Jaffna, July 31 (NIA): Teachers in Jaffna University in Tamil-dominated North Sri Lanka, hope that the hundreds of Sinhalese students who had fled to their homes in South Sri Lanka after a violent clash with their Tamil counterparts on July 16, will come back to the campus quickly because continued fears could make the small students’ issue snowball into a national ethnic problem with far reaching consequences.
The Sinhalese students are still to come back to the campus despite assurances from the University Vice Chancellor that peace prevails and that their security is assured, The New Indian Express reported on Saturday.
Sources in the University’s Jaffna campus told the paper that out of about 800 Sinhalese students, only a handful have picked up courage to come back.
“Their fears are understandable. But we hope to see a good number returning in the coming week,” TNIE paper quoted a senior lecturer in the Arts faculty as saying.
The media in Colombo reported that the parents of the Sinhalese students do not want them to go back to Jaffna until their safety is assured. Perhaps they want the deployment of the army. But Jaffna University lectures think that the deployment of the Security Forces is not at all necessary as there is little of no chance of recurrence of such a violent clash.
“Generally speaking the Sinhalese and Tamil students go about their studies and life peacefully. An overwhelming majority of Tamil students and faculty feel that the incident was blown out of proportion and given an ethnic color. It blew up because of incompetent handling by the university top brass,” the lecturer said.
By way abundant precaution, the government security establishment has deployed plainclothesmen all over the campus.
“We are aware of their presence and have no problem with it,” the teacher said.
The reason for this tolerant outlook is that almost every Tamil in the university and Jaffna district feels that it is important that the Sinhalese students should come back and that normal life should return to Jaffna University.
“If the crisis continues, a students’ clash over the program for a welcome function could snowball into something much larger with certain political forces among the Tamils themselves keen to blow up the issue for their own narrow political ends,” the faculty member said.
The university has appointed a three-member committee to go into the clash.

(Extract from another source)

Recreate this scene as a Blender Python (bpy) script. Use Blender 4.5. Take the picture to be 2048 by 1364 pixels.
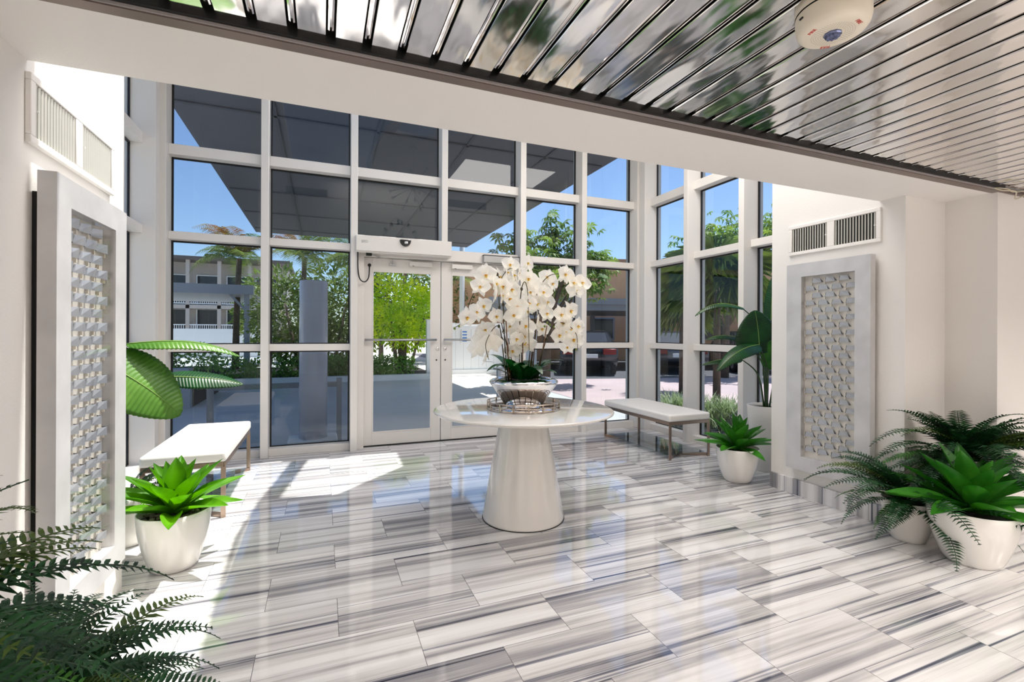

The findings of the committee are not out yet. But in the meanwhile, the Northern Chief Minister of the Northern Province, C.V.Wigneswaran, told Daily Mirror earlier this week, that even though the incident was a small one which got blown out of proportion, there are related issues which must be tackled if similar incidents are not to occur again.
Wigneswaran said that the sudden increase in the number of Sinhalese students in the various faculties, barring the Arts Faculty, and their being in equal numbers or even in a majority in some departments, have created resentment among Tamils who think that in Jaffna University, being located in a Tamil area, most places should go to local Tamils.
Secondly, the fact that the Sinhalese students have close relations with the army contingents stationed in Jaffna is creating suspicions that they might act at the behest of the army, Wigneswaran pointed out.
The Tamil intelligentsia and the political elite have been criticizing the heavy deployment of the army in the Northern Province even seven years after the conclusion of the war. According to Wigneswaran, there is even now, one soldier for every six civilians in the Northern Province.
Earlier, Northern Provincial Council Leader of Opposition S.Thavarajah had joined the Chief Minister in issuing a statement calling for a comprehensive probe into all related issues, as he felt that the July 16 incident had deeper roots.
However, a section of the faculty feels that the Vice Chancellor and the Student Advisor mishandled the issue, which could have been sorted out easily.
TNIE quoted an Art Faculty member as saying: “The Student Advisor did not advice the Tamil students to accommodate the demand of the Sinhalese students and insisted that the set program should be followed to the letter. He had also advised the Vice Chancellor to stick to this line. It was as if he wanted a clash to serve his partisan political interest.